Copy the listing below line for line, starting at its first line and ending with the line that has "S.view_settings.exposure = 0.84" in it. Add nothing.

● Supplied material
__________

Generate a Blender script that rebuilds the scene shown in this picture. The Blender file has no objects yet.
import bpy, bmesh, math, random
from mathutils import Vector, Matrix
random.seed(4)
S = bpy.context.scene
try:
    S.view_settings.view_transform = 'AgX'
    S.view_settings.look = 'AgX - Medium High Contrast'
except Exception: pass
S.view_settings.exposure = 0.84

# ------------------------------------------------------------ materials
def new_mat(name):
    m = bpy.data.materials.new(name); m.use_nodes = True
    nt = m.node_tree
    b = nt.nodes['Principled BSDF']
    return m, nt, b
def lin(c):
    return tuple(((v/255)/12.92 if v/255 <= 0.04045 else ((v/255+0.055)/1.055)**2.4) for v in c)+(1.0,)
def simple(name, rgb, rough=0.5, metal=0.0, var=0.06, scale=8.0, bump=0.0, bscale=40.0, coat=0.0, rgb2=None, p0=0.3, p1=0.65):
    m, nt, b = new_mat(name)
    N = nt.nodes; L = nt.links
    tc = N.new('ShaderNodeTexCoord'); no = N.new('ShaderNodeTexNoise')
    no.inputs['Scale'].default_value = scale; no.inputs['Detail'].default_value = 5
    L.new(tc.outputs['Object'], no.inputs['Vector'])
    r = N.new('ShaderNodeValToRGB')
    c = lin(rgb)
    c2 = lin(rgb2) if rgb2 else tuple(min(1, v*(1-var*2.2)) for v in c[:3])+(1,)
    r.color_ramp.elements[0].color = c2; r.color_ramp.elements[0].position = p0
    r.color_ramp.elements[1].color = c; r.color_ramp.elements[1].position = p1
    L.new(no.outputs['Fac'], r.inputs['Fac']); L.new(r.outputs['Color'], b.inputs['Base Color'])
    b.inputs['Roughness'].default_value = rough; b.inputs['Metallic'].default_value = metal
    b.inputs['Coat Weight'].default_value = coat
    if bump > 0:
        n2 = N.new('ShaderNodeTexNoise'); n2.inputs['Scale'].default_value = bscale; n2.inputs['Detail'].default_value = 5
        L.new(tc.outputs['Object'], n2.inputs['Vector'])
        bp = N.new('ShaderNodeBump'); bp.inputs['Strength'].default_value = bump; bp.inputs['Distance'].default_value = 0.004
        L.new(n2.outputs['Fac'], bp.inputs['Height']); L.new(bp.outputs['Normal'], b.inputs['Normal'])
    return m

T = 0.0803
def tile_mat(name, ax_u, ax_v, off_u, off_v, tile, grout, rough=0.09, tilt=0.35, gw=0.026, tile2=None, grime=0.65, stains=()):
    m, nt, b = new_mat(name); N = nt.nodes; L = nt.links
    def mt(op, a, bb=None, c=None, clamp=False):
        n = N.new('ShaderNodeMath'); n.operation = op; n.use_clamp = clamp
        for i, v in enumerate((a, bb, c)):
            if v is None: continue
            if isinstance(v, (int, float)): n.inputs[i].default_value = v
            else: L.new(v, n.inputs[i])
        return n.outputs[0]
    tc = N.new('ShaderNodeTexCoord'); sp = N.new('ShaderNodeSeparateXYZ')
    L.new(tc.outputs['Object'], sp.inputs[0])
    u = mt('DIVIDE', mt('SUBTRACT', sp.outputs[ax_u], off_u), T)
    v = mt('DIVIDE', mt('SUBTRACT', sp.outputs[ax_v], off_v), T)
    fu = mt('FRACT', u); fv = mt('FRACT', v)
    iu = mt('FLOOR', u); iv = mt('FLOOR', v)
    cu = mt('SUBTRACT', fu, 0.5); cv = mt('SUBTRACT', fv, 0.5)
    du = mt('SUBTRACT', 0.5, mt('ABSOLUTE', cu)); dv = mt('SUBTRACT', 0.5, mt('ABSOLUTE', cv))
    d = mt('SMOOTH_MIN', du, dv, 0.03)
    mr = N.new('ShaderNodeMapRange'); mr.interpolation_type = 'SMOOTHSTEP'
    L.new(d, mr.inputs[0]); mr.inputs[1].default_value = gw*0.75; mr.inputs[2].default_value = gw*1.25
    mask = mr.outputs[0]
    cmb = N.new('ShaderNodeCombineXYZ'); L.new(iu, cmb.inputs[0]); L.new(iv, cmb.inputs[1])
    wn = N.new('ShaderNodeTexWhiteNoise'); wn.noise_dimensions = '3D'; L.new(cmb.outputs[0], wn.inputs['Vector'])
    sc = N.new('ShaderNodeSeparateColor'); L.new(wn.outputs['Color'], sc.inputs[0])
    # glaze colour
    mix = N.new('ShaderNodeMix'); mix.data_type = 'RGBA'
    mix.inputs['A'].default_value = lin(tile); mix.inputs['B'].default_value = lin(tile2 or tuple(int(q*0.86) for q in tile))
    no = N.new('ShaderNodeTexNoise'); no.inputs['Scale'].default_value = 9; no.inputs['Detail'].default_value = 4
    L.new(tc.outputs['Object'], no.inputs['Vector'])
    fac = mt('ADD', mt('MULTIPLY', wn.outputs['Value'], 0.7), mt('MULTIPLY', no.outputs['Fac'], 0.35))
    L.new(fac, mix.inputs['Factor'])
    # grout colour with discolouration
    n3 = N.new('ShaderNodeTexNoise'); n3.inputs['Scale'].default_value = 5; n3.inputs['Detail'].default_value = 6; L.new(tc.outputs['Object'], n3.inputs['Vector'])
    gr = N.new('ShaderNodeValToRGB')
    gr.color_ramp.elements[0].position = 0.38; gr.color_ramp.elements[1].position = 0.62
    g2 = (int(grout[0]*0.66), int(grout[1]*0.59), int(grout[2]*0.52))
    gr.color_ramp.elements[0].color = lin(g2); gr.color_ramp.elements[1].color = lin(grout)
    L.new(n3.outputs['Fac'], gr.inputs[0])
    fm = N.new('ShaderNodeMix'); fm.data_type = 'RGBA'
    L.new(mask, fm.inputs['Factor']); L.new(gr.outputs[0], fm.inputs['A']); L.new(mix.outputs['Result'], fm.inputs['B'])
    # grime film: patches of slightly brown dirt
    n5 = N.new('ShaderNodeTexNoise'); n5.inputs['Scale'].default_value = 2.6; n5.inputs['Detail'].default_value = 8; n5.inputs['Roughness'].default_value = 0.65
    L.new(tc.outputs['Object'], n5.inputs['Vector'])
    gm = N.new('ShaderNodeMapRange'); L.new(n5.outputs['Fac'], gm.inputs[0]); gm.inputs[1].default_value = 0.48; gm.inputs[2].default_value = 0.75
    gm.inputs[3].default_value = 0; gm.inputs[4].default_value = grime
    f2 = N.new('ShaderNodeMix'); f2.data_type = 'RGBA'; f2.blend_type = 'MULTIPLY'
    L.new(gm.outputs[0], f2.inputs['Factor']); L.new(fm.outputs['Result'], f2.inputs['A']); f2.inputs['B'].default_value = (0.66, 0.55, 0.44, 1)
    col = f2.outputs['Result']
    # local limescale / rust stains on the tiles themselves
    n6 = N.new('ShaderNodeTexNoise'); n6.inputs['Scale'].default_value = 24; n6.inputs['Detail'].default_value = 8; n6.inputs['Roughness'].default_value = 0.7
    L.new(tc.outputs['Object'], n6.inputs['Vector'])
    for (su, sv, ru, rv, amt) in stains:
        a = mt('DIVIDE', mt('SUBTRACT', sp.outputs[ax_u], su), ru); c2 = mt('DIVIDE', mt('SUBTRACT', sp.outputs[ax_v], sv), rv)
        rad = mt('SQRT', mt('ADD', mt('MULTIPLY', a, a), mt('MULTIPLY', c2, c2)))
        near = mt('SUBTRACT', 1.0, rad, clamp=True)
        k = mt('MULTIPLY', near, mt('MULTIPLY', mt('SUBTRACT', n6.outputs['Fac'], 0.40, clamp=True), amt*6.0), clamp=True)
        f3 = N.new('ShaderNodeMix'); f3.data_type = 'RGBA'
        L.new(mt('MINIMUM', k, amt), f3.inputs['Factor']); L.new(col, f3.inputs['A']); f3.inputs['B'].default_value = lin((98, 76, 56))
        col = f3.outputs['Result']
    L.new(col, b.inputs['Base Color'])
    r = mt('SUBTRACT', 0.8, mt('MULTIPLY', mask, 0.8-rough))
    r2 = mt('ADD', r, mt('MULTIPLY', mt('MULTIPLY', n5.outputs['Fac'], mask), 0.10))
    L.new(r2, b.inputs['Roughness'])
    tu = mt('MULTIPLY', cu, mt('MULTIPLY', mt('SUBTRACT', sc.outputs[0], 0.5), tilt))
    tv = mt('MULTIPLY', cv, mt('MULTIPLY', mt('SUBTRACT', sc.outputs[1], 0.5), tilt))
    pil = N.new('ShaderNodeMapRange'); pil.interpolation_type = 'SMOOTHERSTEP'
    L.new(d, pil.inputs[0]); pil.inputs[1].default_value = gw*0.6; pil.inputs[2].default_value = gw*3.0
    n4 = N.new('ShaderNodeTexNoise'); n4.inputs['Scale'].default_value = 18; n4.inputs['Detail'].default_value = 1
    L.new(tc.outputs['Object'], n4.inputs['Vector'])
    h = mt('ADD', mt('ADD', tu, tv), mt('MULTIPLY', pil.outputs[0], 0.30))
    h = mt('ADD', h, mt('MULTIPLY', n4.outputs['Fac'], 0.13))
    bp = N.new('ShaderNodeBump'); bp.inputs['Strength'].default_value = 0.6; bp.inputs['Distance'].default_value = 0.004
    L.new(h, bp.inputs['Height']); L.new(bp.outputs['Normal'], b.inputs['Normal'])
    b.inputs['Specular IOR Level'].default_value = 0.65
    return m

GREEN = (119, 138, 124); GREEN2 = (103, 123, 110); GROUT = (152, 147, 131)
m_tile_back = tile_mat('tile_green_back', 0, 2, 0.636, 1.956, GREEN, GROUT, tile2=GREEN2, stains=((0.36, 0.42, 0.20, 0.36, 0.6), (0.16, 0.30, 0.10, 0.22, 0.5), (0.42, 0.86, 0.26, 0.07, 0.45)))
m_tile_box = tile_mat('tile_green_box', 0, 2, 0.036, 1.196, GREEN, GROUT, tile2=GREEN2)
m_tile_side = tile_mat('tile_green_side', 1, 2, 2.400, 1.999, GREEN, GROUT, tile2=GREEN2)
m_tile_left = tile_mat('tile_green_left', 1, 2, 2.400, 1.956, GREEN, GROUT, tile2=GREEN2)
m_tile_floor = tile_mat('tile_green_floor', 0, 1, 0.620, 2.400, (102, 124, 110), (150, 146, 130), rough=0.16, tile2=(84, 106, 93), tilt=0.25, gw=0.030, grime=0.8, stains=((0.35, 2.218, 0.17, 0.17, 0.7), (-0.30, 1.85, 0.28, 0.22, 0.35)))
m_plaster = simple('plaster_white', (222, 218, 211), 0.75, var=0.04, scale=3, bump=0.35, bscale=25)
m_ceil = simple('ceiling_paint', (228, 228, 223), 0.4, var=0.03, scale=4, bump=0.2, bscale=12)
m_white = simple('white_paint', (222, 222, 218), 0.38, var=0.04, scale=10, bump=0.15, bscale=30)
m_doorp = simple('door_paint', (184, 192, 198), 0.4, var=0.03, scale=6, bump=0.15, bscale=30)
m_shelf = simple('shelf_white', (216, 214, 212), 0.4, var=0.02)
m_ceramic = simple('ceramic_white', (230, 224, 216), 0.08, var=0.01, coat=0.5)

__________

● Answer to this problem
Generate a Blender script that rebuilds the scene shown in this picture. The Blender file has no objects yet.
import bpy, bmesh, math, random
from mathutils import Vector, Matrix
random.seed(4)
S = bpy.context.scene
try:
    S.view_settings.view_transform = 'AgX'
    S.view_settings.look = 'AgX - Medium High Contrast'
except Exception: pass
S.view_settings.exposure = 0.84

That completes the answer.